Question

The refractive index of water relative to air is $\dfrac{4}{3}$. Find the relative refractive index in the case of light being refracted from water to air.

Answer 1

Hint: Refractive index of a material is a dimensional number that describes how fast light travels through the material. It is defined as $n = \dfrac{c}{v}$, where n is the refractive index, c is the speed of light in vacuum and v is the phase velocity of light.

Complete step by step answer:
We are given that the refractive index of water relative to air is $\dfrac{4}{3}$.
We have to find the refractive index in the case of light being refracted from water to air.
The refractive index of water is 1.333 i.e. $\dfrac{4}{3}$ meaning that light travels 1.333 times faster in vacuum than in water. Increasing refractive index corresponds to decreasing speed of light in the material. Light takes a short path (reflects) as it goes from rarer to denser due to (more density, more obstruction from particles of medium). So the refractive index for a beam of light going from water to air will be the inverse of the refractive index of light going from air to water.
$
{n_f} = \dfrac{1}{n} \\
\Rightarrow n = \dfrac{4}{3} \\
\Rightarrow {n_f} = \dfrac{1}{{\left( {\dfrac{4}{3}} \right)}} \\
\Rightarrow {n_f} = \dfrac{3}{4} \\
\Rightarrow {n_f} = 0.75 \\
$
Therefore, the refractive index in the case of light being refracted from water to air is 0.75.

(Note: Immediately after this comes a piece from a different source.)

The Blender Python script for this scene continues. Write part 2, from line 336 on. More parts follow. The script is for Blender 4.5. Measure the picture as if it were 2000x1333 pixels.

Note:When we measure speed of light in two different media, the relative refractive index of medium 2 with respect to medium 1 is deferred as the ratio of speed of light in medium 1 to speed of light in medium 2.
${n_{21}} = \dfrac{{spee{d_1}}}{{spee{d_2}}}$
Refractive index must be measured at standard temperatures. A higher temperature makes the liquid less viscous and less dense causing the light to move faster in the medium and resulting in a larger refractive index.